Tests in recent macOS show that apps won’t be translocated if:

• they have no com.apple.quarantine extended attribute, or it has been removed;
• they have been moved individually in the Finder so they’re now enclosed in a different folder.

The following will normally result in the app being run in translocation:

• opening the app in the folder that it first arrived in, even if that folder has been moved elsewhere, such as into an Applications folder;
• moving the app at the same time as other apps, even if they’re all put into an Applications folder. Group or simultaneous moves in the Finder aren’t counted as a move that will stop future translocation;
• running the app again without moving it from a location from which it has already been translocated. Until the app is moved from that location, it’s likely to be repeatedly translocated every time that it’s run.

You can readily check whether an app is being run in translocation by starting the app and either:

• inspecting that app in Activity Monitor, by selecting it in the CPU view and clicking on the ⓘ tool,
• running ps xw | grep AppName in Terminal.
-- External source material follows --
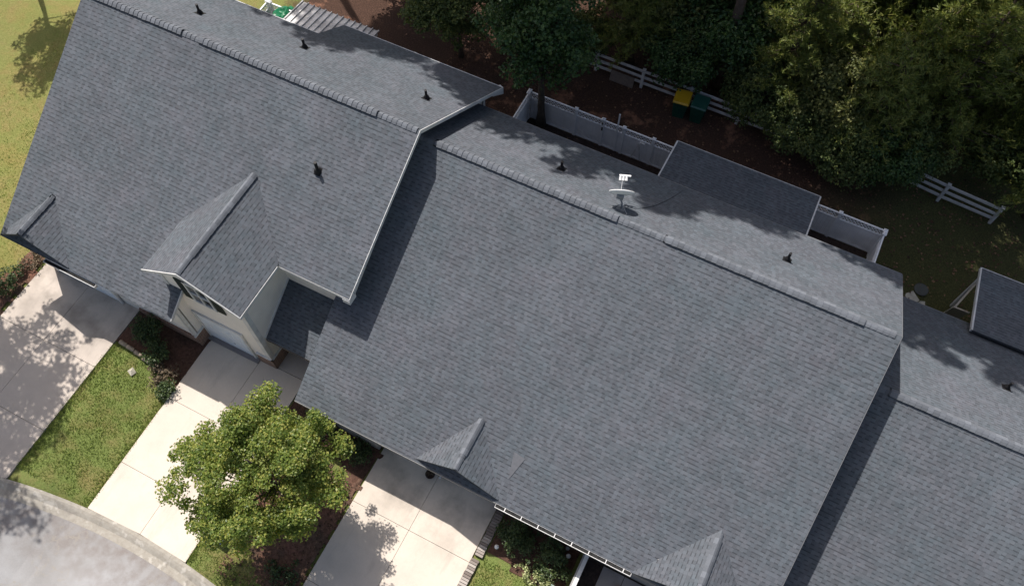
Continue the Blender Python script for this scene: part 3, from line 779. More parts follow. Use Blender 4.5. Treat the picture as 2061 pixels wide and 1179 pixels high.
# covered patio behind
def patio_roof(parent, x0, x1, y0, z0, y1, z1, sides=(1, 1)):
    s = (z1 - z0) / (y1 - y0)
    mb = MB(); mb.slab([(x0, y0, z0), (x1, y0, z0), (x1, y1, z1), (x0, y1, z1)], .1, lambda p: (p.x + 3, -p.y + 90), (0, 0, 1))
    o = mb.build('patio_roof', SH, parent, uv=True)
    f = MB()
    for x, k in ((x0, sides[0]), (x1, sides[1])):
        if k: f.slab([(x, y0, z0 + .02), (x, y1, z1 + .02), (x, y1, z1 - .14), (x, y0, z0 - .14)], -.06 if x == x1 else .06, None, (1, 0, 0))
    f.box(x0, y1 + .004, z1 - .14, x1, y1 + .03, z1 - .005)
    f.build('fascia', WHITE, o)
    p = MB()
    for x in (x0 + .15, (x0 + x1) / 2, x1 - .15): p.box(x - .06, y1 - .3, -.9, x + .06, y1 - .18, z1 - .1)
    p.build('posts', WHITE, o)
patio_roof(HB, -3.5, 2.68, 18.1, 3.45, 22.78, 2.66)

# ================================================================= house on the right
HC = empty('house', (14, 12, -.7), 'lowest house at the right edge, partly out of the picture', 'house')
vrC, zrC = 13.87, 6.05; fC = fplane(vrC, zrC); bC = bplane(vrC, zrC)
main_roof(HC, vrC, zrC, [(5.93, 4.6), (22.5, 4.6), (22.5, vrC), (5.93, vrC)], [(5.93, vrC), (22.5, vrC), (22.5, 20.05), (5.93, 20.05)])
ridge_caps(HC, (6.05, vrC, zrC), (22.4, vrC, zrC), (0, 1, 0), TA, [(.5, 15.0)])
w = MB()
wallp(w, [(6.1, 5, -1), (22.2, 5, -1), (22.2, 5, fC(5) - .15), (6.1, 5, fC(5) - .15)], .15, (0, -1, 0))
wallp(w, [(6.1, 19.7, -1), (22.2, 19.7, -1), (22.2, 19.7, bC(19.7) - .15), (6.1, 19.7, bC(19.7) - .15)], .15, (0, 1, 0))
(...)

If the path shown for the app is something absurdly long like /private/var/folders/x4/[random chars]/T/AppTranslocation/[UUID]/d/, then it has been translocated.

If an app that appears to have been correctly installed is still being translocated, move it individually (one app at a time) from the folder it’s currently in to a different folder, run it from there, close the app, and move it back to where you want to keep it.

Conclusions

• macOS 26.0 Tahoe skips reported XProtect malware scans when a notarized app is run for the first time in quarantine, even when it has been translocated.
• Despite that, first run checks in Tahoe can still take significantly longer than in subsequent runs, although the reason for that isn’t clear from the log.
• If an app doesn’t appear to run properly, check whether it’s stuck in translocation. If so, free it as explained above.